MITCHELL:I think even just coming out was progress.

MADDOW: Yes.

MITCHELL: Her explanation it was convenience was a little striking because there was guidance. It wasn’t a rule, it wasn’t a regulation, certainly wasn’t a law but there was guidance that you should use the government e-mail system. She used a personal email system. It seemed I think because -- it seems rooted in the experience the Clintons had had in the ‘90s. This goes back to the last such press conference, not combative, it was in the state dining room in April of 1994, she was wearing a lovely pink sweater, and she was addressing the question of cattle futures and Whitewater and the Rose law firm and whether they had special benefits from -- and favors because of their position in Arkansas.

And she answered questions, you know, until the cows came home. And it was a day when there was a lot happening on Bosnia, and a lot of other stories we were really more interested in covering but this was the first chance to interview the first lady about all of this, and she yielded to advice to answer all those questions, they said to her, this will be the end of it, just answer these questions. And six months later, Ken Starr had been appointed and there was a prosecutor.

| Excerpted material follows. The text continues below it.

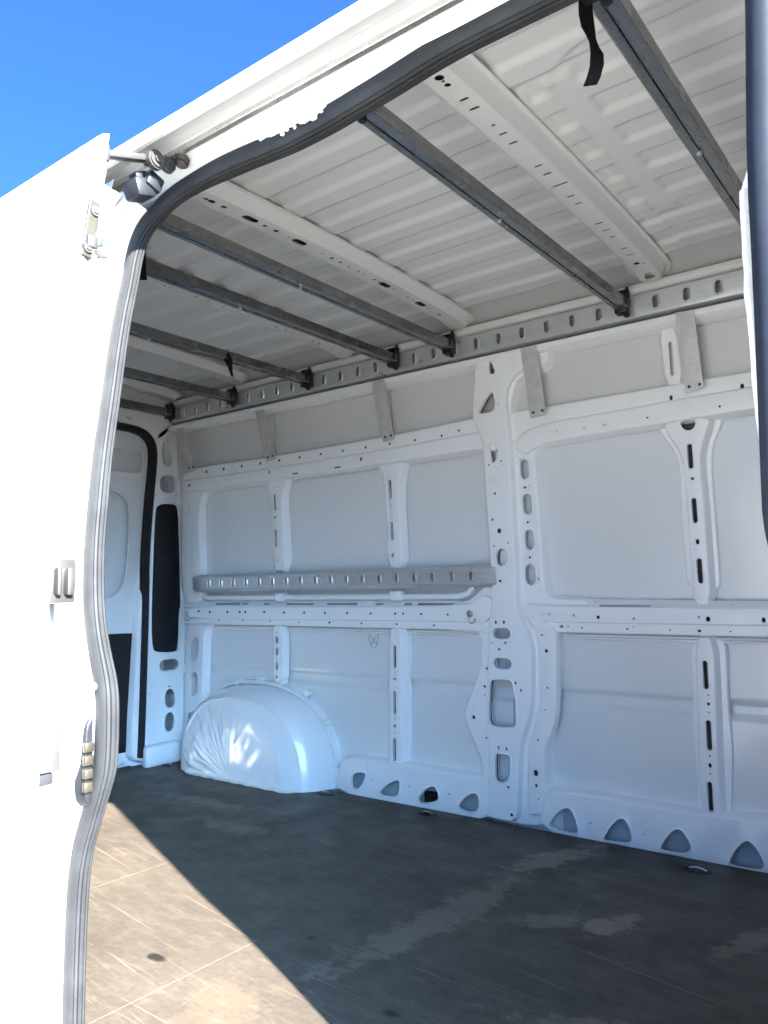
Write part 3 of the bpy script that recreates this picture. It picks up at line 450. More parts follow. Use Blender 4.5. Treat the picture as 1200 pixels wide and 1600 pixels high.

So, her experience has been, if you answer questions, they’ll want more, and they’ll never be satisfied. And so, that’s why she hunkered down. But in the era of social media, I don’t think you can -- politically, you can’t get away with it especially in the weeks leading up to the launch of a campaign. Let me just say this, there were a number of us from the State Department press corps, you know, who covered her before, who really wanted to cover the International Women’s Day events.

MADDOW: Yes.

MITCHELL: I was in Beijing with her, so --

MADDOW: In 1995.

MITCHELL: In 1995. So that arc goes back very far for me and this was incredibly meaningful. I think the report they issued jointly with the Gates Foundation yesterday, the Clinton Foundation and Gates Foundation report on the no ceilings report was very important and had a lot of data in it, and I wish we had been working on that, frankly.